Over the years when I was gone she leaned on the HOUSTON CLAN, the 4 children of Dr. Bob’s and then their spouses. In her simple mind she thought they would understand and love her. She never ever calculated what they were capable of doing with what she had said. She couldn’t live with having left me to fend for myself. She couldn’t live with the knowledge that Tony had molested me. She couldn’t live with the fact that my father molested me. She couldn’t live with the fact that my father used to take me to the private men’s lounge at the Zanzibar Strip Club and barter me off. She could’t live with the fact that she had left me out in the world to fend for myself. So to make herself look good she told stories and she closed her eyes to the truth until she couldn’t anymore.

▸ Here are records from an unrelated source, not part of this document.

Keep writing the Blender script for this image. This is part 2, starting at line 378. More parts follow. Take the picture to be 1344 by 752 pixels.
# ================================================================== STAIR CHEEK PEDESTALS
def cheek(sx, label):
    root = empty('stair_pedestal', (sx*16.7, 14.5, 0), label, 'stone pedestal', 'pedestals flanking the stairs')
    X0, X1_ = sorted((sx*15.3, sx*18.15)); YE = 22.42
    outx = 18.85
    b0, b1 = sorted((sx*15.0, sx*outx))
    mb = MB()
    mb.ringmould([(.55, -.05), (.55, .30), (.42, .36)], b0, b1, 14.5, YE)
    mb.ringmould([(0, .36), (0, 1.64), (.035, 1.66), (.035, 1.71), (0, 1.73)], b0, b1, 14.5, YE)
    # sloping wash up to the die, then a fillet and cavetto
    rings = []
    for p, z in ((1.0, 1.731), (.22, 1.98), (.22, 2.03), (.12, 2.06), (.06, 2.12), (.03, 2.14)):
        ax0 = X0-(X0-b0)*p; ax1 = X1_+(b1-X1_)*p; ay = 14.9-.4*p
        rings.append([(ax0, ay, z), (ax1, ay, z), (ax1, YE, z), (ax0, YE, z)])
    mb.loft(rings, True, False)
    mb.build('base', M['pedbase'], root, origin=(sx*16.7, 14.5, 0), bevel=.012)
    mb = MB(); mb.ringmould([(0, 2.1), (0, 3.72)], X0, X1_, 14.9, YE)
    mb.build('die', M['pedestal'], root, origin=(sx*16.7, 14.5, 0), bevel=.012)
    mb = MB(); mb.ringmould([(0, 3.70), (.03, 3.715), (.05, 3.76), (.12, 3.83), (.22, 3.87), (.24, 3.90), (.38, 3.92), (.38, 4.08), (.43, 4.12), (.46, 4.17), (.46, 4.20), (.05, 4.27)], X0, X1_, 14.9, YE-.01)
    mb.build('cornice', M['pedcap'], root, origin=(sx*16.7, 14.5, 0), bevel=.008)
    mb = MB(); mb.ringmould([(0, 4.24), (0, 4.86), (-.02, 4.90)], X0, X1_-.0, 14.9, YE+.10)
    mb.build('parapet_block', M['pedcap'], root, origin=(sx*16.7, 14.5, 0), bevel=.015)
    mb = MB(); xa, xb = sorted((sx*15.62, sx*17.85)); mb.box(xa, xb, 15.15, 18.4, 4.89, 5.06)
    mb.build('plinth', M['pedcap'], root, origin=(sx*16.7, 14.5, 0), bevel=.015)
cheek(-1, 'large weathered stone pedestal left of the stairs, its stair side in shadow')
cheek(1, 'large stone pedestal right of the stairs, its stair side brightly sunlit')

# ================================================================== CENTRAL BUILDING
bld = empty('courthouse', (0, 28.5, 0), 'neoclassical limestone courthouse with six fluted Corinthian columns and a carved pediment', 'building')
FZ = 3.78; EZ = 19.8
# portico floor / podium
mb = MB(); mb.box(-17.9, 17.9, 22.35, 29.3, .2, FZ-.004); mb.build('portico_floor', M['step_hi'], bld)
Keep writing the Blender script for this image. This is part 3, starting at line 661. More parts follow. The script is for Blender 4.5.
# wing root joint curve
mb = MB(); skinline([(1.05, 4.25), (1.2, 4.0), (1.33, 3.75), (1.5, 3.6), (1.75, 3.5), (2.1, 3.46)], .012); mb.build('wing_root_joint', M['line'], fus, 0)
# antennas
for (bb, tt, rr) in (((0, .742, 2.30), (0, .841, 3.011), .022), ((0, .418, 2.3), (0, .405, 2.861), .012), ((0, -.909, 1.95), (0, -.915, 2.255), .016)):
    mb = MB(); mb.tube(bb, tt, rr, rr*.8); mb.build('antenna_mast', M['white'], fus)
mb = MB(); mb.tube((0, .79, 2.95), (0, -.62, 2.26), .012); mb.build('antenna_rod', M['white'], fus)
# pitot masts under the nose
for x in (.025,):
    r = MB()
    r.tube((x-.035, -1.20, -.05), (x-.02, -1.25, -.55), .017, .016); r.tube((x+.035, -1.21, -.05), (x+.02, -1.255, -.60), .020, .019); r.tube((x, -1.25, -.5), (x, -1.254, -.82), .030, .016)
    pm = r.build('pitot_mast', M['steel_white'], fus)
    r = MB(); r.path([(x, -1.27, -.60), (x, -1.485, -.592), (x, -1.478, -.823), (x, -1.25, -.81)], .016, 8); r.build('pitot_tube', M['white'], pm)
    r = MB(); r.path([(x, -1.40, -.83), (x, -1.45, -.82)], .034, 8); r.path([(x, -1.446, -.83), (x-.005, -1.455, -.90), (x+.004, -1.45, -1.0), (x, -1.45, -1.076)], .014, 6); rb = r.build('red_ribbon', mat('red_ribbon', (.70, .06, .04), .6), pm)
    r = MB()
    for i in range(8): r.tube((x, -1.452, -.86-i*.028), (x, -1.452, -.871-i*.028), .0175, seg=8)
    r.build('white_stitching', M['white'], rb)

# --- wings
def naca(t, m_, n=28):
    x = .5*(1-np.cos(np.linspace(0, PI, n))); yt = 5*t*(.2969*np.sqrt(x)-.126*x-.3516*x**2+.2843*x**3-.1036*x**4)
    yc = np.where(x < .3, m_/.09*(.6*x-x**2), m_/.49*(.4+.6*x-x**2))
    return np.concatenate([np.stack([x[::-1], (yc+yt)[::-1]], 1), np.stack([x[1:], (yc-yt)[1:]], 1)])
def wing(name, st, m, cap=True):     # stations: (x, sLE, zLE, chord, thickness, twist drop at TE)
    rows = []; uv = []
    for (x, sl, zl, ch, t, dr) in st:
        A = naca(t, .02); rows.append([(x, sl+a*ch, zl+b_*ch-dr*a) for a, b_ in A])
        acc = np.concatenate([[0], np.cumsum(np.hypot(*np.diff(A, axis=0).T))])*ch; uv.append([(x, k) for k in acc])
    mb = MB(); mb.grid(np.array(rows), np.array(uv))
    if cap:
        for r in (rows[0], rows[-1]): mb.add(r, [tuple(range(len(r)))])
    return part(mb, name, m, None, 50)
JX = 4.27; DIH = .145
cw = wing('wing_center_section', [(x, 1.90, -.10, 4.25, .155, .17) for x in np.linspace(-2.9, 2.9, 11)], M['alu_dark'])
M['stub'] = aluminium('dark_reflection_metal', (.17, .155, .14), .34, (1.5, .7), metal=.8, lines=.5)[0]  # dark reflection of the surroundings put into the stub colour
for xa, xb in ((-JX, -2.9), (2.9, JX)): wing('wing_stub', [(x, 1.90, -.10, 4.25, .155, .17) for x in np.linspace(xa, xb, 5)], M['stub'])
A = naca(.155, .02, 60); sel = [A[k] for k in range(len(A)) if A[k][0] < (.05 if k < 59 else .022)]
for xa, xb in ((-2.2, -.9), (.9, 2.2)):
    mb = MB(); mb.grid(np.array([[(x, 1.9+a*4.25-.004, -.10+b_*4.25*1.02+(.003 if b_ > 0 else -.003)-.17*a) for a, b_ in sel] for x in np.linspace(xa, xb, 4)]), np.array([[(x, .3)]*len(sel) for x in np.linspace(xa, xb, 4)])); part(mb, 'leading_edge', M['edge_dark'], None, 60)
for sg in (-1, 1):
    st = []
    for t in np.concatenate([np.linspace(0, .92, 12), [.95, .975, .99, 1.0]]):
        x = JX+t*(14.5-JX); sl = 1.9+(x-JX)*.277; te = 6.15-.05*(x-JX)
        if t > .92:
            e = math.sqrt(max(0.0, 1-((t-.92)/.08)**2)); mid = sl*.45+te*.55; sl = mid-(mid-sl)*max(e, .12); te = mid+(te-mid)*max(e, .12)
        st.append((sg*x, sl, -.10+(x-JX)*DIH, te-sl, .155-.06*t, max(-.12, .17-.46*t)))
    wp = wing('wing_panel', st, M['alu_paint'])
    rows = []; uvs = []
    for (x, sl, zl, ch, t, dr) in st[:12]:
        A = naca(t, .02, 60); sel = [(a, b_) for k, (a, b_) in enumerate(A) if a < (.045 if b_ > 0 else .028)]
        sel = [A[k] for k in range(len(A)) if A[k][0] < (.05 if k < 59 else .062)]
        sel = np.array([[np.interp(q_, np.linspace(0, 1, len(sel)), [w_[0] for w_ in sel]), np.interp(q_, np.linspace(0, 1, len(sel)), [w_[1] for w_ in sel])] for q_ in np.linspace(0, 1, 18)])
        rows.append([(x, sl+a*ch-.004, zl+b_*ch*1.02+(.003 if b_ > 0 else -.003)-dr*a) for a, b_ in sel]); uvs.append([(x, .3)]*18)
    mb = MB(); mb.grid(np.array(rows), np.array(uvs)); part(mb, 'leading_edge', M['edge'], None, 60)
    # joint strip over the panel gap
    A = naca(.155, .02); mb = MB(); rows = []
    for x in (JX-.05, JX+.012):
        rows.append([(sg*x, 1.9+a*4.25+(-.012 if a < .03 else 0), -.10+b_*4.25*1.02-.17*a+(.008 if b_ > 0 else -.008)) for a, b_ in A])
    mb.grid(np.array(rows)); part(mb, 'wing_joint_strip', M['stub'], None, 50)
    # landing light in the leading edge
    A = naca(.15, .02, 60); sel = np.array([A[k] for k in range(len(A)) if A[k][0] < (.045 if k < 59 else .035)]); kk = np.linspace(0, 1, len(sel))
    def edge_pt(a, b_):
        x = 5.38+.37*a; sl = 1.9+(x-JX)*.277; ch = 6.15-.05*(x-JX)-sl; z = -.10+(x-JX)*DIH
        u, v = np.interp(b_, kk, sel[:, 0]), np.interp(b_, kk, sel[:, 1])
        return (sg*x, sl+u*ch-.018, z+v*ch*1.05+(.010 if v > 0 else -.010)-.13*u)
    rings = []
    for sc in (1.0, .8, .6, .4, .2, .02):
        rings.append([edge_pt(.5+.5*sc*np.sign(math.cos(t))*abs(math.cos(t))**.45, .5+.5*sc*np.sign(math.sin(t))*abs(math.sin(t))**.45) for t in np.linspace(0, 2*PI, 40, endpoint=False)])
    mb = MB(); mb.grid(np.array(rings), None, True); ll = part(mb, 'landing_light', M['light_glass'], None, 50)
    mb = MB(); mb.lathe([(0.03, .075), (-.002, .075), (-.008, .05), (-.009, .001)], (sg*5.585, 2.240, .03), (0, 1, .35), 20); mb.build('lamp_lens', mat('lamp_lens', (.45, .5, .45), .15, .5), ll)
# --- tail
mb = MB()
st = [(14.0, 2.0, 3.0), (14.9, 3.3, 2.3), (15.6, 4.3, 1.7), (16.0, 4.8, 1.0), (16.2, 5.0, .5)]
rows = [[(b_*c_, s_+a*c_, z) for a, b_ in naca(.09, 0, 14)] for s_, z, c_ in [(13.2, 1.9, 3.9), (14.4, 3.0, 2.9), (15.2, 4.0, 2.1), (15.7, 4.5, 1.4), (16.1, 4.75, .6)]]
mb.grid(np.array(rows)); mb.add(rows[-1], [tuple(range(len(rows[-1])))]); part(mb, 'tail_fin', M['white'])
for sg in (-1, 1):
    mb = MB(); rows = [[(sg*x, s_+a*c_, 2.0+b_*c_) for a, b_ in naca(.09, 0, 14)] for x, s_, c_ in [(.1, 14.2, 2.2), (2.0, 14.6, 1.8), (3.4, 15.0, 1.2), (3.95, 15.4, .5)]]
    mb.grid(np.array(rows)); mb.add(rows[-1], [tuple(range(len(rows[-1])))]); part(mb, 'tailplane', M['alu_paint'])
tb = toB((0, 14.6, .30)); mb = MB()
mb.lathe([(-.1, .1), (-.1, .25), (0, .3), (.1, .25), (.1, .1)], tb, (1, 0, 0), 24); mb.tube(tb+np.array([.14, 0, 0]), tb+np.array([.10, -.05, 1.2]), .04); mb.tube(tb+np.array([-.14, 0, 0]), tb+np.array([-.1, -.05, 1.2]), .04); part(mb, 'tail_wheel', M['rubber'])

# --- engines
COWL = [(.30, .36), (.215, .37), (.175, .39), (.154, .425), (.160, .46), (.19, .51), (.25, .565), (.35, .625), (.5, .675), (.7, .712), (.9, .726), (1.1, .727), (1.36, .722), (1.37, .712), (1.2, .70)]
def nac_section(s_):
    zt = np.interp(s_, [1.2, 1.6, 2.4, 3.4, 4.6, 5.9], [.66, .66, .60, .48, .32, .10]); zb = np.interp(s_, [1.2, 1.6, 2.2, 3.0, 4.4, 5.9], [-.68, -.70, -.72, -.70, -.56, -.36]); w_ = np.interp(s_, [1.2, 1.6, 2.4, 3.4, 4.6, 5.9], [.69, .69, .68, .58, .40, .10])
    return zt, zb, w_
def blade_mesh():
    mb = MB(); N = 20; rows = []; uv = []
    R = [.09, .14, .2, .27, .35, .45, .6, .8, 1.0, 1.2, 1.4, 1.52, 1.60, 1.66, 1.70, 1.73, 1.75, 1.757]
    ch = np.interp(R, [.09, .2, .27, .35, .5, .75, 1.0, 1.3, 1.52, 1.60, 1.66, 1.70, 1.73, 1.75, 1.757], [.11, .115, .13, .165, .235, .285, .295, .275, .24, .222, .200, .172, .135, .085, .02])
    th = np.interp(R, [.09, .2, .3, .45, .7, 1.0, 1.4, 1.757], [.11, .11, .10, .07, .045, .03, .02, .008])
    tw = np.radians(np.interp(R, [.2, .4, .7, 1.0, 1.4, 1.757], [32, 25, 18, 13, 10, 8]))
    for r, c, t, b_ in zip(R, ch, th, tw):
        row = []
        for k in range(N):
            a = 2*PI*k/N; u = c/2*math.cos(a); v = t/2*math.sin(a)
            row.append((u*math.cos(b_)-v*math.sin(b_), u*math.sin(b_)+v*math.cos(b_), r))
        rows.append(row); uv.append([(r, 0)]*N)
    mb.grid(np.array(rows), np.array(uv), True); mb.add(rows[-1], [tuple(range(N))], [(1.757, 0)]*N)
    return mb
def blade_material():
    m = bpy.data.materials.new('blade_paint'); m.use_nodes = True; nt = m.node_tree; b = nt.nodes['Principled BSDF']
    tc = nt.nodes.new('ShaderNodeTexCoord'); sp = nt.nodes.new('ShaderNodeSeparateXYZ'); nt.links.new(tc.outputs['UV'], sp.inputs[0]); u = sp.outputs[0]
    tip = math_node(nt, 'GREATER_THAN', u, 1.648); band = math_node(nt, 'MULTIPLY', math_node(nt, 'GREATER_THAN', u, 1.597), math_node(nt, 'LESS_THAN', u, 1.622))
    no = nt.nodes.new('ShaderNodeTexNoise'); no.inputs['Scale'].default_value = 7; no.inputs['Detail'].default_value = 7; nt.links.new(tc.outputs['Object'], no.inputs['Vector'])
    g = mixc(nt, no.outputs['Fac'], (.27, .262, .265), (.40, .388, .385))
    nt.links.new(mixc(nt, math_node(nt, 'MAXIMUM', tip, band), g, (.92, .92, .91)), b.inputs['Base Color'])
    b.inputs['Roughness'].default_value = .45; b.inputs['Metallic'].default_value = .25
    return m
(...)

When the HOUSTON CLAN used what she had said against me she started to slowly unravel. She tried denying it to herself, she tried closing her eyes again but the legal documents kept coming and coming. The vileness of these documents and what they said about me took her on a fast track to death This dignified, fragile, childlike woman shriveled in pain and regret.
The part about this that the HOUSTON CLAN don’t see she was first and foremost loyal to them NOT me. Sad for me and stupid of them.
When I turned up we were in heaven together. We had both come to realize we needed each other. But her loyalty to them was still there until she couldn’t anymore. The topic of her estate never ever came up until one day she asked me if I would be her P/A. Neither one of us saw any issue in that. I was her daughter.
You see we see in others a reflection of ourselves. The HOUSTON CLAN thought we were plotting and planning some kind of take over I think. We were not. But now I realize we should have been. And they were certainly plotting and planning.